Trust has been distributed to the many rather than to the one. Open markets lead to prosperity for those willing to engage with it. Crypto allows countries to be both domestic and internationally focused. Autarkic and Global. No one is shouting down free trade or the beauty of the invisible hand. Rather crypto networks allow for globalism to take hold in its true form. No one agent can control the fate of others. This is a fractal phenomenon as it extends to each individual. One is now able to control their own future through distributed technologies and extend that to those most important to them - their families, their friends, and their communities.
Bitcoin as legal tender
Bitcoin fixes this. This is a trope that is thrown around by the crypto community, a saying that highlights the importance money and wealth play in everyones lives. Cant afford a house - bitcoin fixes this, unhappy with your job - bitcoin fixes this, dissatisfied with the IMF - bitcoin fixes this.
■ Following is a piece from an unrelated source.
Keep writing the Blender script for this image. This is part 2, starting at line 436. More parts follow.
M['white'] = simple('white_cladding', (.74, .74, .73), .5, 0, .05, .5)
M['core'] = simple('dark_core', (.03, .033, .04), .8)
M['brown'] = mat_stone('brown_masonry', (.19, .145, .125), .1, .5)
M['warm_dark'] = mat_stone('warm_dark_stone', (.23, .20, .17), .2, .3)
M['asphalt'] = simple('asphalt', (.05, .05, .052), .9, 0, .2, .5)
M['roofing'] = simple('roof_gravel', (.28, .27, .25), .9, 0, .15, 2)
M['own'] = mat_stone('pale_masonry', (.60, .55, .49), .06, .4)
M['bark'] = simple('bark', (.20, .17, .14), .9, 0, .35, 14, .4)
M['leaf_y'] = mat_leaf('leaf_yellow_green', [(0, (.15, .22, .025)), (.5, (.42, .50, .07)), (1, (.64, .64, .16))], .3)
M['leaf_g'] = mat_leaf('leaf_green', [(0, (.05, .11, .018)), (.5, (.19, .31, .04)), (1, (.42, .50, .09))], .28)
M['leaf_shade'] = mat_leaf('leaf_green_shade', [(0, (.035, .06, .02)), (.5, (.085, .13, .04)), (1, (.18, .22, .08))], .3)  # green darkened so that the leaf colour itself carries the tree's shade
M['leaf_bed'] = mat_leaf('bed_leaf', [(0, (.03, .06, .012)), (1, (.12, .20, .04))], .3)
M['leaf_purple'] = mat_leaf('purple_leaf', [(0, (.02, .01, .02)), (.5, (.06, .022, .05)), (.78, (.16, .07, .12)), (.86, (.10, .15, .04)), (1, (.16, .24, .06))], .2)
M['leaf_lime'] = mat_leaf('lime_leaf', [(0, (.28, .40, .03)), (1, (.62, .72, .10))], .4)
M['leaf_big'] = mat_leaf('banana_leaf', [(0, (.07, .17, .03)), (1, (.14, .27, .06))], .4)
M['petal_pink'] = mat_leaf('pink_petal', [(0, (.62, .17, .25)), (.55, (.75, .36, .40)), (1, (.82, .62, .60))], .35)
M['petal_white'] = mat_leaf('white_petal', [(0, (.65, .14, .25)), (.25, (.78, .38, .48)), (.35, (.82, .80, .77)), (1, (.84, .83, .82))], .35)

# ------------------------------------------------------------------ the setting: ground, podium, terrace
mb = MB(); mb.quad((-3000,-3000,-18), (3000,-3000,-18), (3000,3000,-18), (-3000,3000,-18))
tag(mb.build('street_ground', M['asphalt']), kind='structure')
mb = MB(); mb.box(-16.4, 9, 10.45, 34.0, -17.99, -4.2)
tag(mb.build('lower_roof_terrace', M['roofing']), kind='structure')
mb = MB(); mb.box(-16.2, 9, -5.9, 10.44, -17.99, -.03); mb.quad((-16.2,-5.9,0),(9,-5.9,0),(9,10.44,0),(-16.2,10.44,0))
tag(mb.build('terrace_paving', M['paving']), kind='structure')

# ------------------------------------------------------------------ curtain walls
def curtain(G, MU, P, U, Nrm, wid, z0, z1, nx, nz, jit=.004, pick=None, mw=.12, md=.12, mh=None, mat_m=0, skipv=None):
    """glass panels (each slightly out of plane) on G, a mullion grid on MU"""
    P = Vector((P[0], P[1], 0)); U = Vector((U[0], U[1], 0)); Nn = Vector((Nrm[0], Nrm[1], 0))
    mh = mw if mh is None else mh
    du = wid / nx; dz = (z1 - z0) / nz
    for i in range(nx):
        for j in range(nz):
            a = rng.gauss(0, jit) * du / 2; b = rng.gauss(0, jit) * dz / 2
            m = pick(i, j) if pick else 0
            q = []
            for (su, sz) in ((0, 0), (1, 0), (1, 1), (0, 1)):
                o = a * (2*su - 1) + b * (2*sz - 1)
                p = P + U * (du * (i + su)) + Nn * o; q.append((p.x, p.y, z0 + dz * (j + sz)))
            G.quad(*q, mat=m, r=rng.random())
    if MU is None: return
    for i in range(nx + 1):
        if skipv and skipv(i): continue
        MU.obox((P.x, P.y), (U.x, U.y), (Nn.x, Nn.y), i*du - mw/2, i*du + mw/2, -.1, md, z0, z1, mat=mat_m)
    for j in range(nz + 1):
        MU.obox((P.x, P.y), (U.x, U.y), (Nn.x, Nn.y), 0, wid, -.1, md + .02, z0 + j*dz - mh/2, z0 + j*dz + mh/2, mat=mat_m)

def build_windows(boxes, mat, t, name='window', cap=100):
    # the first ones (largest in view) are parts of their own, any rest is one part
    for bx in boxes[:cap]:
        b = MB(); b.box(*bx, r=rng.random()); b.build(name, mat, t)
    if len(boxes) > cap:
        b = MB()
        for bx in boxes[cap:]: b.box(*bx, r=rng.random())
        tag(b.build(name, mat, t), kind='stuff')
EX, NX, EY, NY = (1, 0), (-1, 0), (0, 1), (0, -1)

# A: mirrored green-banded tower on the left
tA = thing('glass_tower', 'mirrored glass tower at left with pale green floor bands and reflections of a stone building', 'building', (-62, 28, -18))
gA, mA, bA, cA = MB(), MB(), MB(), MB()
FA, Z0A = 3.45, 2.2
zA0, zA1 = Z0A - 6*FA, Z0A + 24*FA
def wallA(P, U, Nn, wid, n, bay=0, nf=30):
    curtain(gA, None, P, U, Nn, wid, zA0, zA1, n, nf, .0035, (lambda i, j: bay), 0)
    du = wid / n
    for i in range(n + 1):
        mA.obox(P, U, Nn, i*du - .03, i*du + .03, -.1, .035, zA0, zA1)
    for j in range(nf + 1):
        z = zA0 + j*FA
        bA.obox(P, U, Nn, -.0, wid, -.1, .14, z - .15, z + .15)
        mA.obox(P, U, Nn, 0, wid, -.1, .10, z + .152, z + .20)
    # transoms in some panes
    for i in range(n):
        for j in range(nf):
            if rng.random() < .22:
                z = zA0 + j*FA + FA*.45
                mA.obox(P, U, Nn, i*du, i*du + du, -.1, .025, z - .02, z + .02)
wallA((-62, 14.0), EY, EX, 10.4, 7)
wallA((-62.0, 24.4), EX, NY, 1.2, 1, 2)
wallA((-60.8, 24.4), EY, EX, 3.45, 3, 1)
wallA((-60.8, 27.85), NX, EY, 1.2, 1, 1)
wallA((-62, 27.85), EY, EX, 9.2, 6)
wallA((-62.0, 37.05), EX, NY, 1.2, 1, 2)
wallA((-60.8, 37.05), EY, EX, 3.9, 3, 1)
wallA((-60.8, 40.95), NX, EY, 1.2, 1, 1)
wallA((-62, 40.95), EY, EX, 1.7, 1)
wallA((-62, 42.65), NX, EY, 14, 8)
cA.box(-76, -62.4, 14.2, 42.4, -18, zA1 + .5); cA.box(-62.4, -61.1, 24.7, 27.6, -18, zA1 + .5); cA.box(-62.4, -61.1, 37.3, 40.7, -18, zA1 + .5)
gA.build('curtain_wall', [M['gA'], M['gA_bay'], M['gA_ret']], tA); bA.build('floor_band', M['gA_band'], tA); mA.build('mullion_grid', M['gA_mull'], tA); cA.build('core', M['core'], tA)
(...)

El Salvador has just begun one of the most fascinating experiments of my lifetime. On September 7th 2021 El Salvador has officially adopted bitcoin as legal tender. This marks the first official adoption by a nation state of the crypto currency, which at time of writing has a 1 trillion dollar market cap (gold currently has an 11.6 trillion dollar market cap).
The El Salvadorian president announced on the 6th of September that the country had purchased its first 200 bitcoins At the current price of Bitcoin (~ $52,000), a 200 BTC purchase is around $10 million. At such bulk numbers, it isn’t unheard of for the transaction to have been done OTC, so some discount is plausible.
With companies like MicroStrategy buying up hundreds of thousands of coins, by comparison, doesn’t seem very impactful. But the implications of a country buying Bitcoin for the first time for use as legal tender has far more power.
A country is officially adopting BTC as legal tender, making it the first to do so, but definitely not the last. The entire movement could have a domino effect where other nations rapidly adopt the cryptocurrency.
At first, other smaller countries will could follow suit. But what happens if a global superpower with a much larger population follows such lead? An arm’s race for the first ever cryptocurrency could play out between such global superpowers.
The future of Bitcoin adoption starts now with this 200 BTC buy from a country. Let that sink in. The free markets are striving to regain ground in the new world. Participation is encouraged as it is one of the last ways for one to remove the shackles of centralization and reap the rewards of innovation and discovery.